The judge agreed to consider the ex-cops’ argument that since Chambers had apparently made conflicting statements to investigators in the past, the criminal case should be dismissed. The former officers’ attorneys also said that prosecutors couldn’t produce a cellphone that Chambers had apparently claimed to have incriminating evidence.

“That’s bullish**,” Chambers said candidly at court. She said that she’d “been raped and they’re trying to turn everything on me.”

The case involving Chambers — which is an alias she uses to protect her identity — prompted New York state senators to unanimously pass a bill that concludes that nobody who is in law enforcement custody is capable of consensual sex.

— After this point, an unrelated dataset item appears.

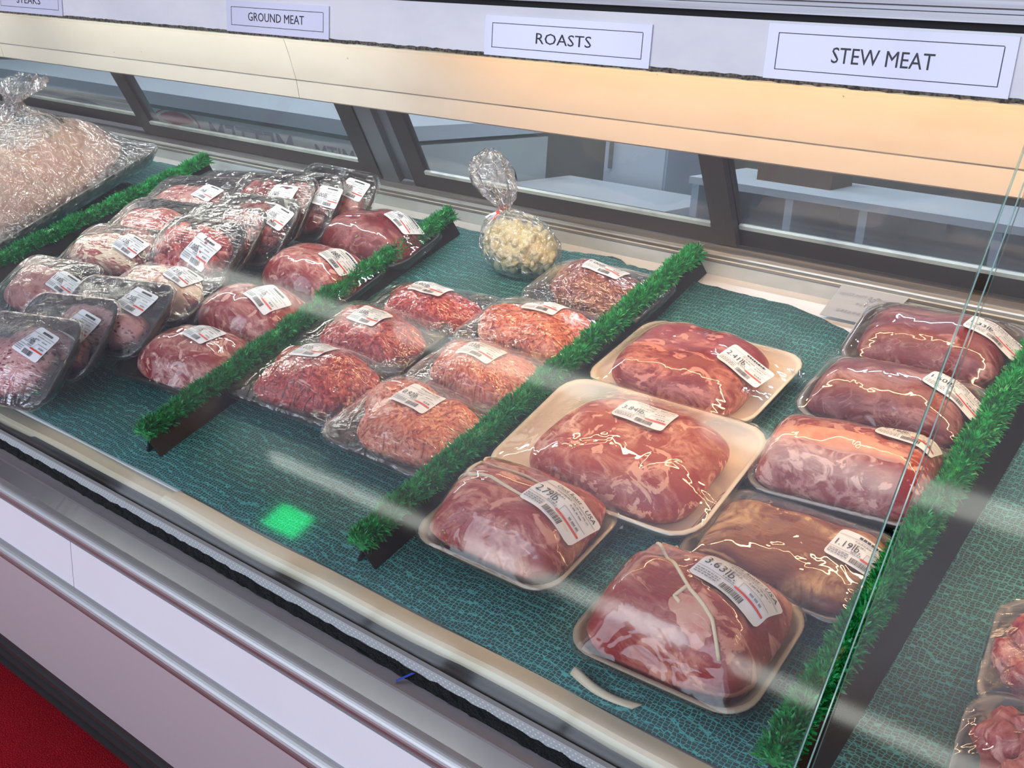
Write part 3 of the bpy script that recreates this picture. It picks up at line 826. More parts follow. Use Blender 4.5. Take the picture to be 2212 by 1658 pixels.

“It’s ridiculous,” said Chambers, “that I have to get raped” in order for such a measure to pass.

It has not passed both houses of the legislature. Nationwide, 35 states do not have legal provisions making it illegal for law enforcement officers to have sex with someone in their custody.

Chambers’s attorney said that in the interest of seeing that change, and to get other women to come forward about sex abuse, she’s being public about what happened to her.

Chambers has acquired tens of thousands of supporters on social media, and elsewhere online. Often, a couple dozen or so show up at court hearings in her case to show support, but there weren’t any on Thursday.

Her attorney said that her client’s efforts are not in vain.

“She’s going to continue speaking out,” said her lawyer Michael David. “They’re trying to silence her. That’s what is going on.”

For their part, prosecutors from the Brooklyn District Attorney’s Office issued a statement through a spokesperson: “Our office will continue to evaluate how to carefully and ethically proceed in this case and we are committed to holding these defendants accountable.“

The next hearing in the case is on March 6. The judge is expected to rule then whether to dismiss the case, or proceed to trial.